Rupe riding sinker to success

After missing out on a Major League rotation job in spring training, Josh Rupe is back with Triple-A Oklahoma. Lone Star Dugout spoke to the right-hander after a recent game in Round Rock.

Josh Rupe is the kind of pitcher that the Texas Rangers need more of. He may not throw in the upper 90s and rack up huge strikeout numbers, but he has what it takes to succeed in the launching pad that is the Ballpark in Arlington: a sinking fastball.

Rupe's sinker, which he throws between 91-94 mph, allows him to get ground ball outs, which are necessary in Arlington. In addition to his sinker, he also features three other big league quality pitches in his plus slider, a big 12-6 curveball and a changeup.

The four pitch repertoire has allowed Rupe to have two successful stints with the Rangers in 2005 and 2006. He made his major league debut in September 2005, a night where he defeated Mariners phenom Felix Hernandez. He finished the 2006 season as one of the Rangers most consistent relievers. He threw 15 consecutive scoreless innings from August 11-September 2, and finished the season with a 0-1 record and a 3.41 ERA in 29 innings.

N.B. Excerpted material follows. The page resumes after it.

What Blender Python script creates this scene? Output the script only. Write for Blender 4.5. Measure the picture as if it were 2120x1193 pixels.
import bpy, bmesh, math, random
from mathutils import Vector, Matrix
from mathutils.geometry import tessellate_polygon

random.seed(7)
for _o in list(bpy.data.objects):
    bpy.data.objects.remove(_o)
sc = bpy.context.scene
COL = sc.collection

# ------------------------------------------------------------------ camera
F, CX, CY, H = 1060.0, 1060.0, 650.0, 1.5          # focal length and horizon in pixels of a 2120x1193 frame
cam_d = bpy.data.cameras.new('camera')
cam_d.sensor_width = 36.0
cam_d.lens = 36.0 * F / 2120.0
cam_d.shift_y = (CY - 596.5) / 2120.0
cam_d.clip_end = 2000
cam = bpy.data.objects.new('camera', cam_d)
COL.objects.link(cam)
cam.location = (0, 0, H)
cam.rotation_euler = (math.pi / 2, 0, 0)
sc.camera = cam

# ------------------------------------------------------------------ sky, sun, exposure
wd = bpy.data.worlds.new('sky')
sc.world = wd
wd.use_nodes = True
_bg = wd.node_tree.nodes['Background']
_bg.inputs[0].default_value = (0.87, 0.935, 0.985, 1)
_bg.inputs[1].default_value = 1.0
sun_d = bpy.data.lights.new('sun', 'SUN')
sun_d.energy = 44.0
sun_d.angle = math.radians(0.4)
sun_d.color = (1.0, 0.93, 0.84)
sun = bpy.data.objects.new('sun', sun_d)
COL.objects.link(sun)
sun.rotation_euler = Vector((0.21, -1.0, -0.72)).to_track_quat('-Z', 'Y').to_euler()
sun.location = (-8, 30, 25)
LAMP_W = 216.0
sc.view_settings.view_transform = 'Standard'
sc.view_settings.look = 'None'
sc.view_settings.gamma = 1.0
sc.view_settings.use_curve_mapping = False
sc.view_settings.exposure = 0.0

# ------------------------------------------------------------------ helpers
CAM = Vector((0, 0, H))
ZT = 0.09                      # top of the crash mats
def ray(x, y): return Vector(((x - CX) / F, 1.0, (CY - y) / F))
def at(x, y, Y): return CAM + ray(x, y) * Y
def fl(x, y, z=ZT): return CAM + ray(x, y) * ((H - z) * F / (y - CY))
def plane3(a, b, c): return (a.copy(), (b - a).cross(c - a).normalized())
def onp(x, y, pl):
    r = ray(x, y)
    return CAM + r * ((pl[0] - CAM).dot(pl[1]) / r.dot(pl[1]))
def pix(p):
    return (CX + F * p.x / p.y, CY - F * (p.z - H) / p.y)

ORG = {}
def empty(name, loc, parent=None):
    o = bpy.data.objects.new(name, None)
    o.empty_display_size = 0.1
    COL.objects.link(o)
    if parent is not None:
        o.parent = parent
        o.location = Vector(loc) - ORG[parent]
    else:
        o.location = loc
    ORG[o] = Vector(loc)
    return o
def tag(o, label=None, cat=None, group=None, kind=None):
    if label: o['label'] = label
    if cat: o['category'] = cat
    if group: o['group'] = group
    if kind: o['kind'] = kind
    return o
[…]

"My sinker is easily my best pitch," Rupe said. "Almost all the fastballs I throw are sinkers, except for two or three four-seamers a game. It accounts for about 70 percent of the total pitches I throw."

With all signs pointing towards Rupe opening the 2007 season in the major leagues, he struggled mightily in spring training. He walked six hitters in seven innings, and saw himself assigned to Oklahoma to begin the season. Although he is back in the minors, Rupe isn't going to let it get him down.

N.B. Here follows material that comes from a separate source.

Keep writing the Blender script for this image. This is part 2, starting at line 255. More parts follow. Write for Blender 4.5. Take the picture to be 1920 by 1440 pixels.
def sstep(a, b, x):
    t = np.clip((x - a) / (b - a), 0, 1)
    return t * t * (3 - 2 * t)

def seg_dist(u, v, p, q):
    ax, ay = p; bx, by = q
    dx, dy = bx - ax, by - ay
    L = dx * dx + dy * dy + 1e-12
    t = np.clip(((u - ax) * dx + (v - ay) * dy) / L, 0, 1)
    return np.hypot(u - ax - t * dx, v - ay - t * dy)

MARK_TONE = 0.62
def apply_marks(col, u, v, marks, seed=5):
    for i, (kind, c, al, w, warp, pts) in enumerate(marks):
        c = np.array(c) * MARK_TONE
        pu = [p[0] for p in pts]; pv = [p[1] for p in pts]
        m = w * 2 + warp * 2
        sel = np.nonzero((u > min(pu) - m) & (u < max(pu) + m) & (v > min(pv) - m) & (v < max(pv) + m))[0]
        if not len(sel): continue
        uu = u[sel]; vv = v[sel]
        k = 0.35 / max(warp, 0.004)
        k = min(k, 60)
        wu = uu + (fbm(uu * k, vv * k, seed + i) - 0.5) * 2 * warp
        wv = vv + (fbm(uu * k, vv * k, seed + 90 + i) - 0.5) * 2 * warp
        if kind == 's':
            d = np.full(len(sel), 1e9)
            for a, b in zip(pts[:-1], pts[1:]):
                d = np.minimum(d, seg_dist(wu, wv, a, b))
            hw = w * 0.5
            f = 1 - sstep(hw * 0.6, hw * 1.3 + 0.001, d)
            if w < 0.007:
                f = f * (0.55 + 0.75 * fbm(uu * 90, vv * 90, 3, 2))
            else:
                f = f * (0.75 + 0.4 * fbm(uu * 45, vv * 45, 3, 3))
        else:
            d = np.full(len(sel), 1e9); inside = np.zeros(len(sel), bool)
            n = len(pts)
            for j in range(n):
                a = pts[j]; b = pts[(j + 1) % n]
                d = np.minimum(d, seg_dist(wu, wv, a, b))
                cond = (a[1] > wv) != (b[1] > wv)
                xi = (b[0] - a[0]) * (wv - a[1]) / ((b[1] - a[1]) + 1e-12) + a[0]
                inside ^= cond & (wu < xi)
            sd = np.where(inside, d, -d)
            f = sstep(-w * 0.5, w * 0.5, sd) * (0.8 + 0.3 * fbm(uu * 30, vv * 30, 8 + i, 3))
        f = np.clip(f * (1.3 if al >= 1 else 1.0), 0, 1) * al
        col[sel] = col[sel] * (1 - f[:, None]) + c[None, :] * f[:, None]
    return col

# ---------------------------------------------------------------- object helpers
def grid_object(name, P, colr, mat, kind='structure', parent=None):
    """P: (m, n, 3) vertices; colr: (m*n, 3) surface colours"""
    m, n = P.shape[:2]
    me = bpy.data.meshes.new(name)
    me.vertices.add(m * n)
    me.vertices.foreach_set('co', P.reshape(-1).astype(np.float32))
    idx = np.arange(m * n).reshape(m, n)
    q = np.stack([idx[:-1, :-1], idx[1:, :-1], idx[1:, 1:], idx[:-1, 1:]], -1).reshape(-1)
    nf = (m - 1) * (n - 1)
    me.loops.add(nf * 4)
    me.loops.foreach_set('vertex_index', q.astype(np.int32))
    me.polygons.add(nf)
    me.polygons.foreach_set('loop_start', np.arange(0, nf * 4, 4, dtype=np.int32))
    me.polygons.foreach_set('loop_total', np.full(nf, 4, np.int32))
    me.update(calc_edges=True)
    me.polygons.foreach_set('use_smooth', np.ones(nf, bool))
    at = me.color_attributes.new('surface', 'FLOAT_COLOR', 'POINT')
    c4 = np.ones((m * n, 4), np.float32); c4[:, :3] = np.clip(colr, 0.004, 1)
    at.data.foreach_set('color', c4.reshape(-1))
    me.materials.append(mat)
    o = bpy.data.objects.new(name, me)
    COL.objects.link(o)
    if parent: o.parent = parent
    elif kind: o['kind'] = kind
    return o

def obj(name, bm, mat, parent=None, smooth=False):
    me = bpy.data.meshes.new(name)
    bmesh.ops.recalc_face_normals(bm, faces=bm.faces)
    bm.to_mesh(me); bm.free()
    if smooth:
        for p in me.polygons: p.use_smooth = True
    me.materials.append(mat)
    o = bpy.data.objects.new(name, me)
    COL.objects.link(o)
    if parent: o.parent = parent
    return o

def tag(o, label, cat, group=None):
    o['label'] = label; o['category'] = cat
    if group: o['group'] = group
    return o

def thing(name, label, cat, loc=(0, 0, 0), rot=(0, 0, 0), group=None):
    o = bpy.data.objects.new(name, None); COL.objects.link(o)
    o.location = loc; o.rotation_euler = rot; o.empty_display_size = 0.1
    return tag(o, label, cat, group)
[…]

"Everything feels good health wise," he said. "I am just trying to go out there, get some people out and work my way back up to the big leagues."

Whether Rupe will pitch out of the bullpen or the starting rotation remains to be seen. Rupe pitched out of the bullpen exclusively for the first time in 2006. Inflammation in his pitching elbow forced him to start the season on the disabled list, and he was put in the bullpen when he returned so he could get back into pitching shape and reach Arlington quicker.

This season Rupe is back in the starting rotation for the Redhawks, a place where he can show off his four pitch arsenal, which isn't always seen when he is pitching in relief.

"When Josh is being used as a starter, he will use all four of his pitches," Oklahoma pitching coach Andy Hawkins said. "It is a little different when he is in the bullpen, because he sometimes has to come in and get a double play. When that is the case, he goes straight to his sinker."

Rupe has been surrounded by some of the best players in baseball since he was ten years old. That was the year that Rupe, who grew up in the tidal water region of Virginia, first met New York Mets All-Star third baseman David Wright and Tampa Bay Devil Rays second baseman B.J. Upton.

"We all played together since we were about ten years old," Rupe said. "I remember when Dave used to be short and pudgy. Since we started playing together, I think I probably only got Dave out four of five times in those ten years. BJ has always been a great athlete and a great hitter that was tough to get out."

Other players from the area that came out around the same time as Rupe, include Minnesota Twins outfielder Michael Cuddyer and Washington Nationals star Ryan Zimmerman.

With Robinson Tejeda being the only starter who has had consistent success this season for the Rangers, Rupe could be called up by mid season to help the rotation. This would allow him to once again face the hitter he says is the toughest he has ever faced, Rangers killer Vladimir Guerrero. If the rotation stabilizes, then Rupe could also be used in middle relief. Regardless of where he is utilized, his sinker should allow him to do what few pitchers have been able to do: survive pitching in the Ballpark in Arlington.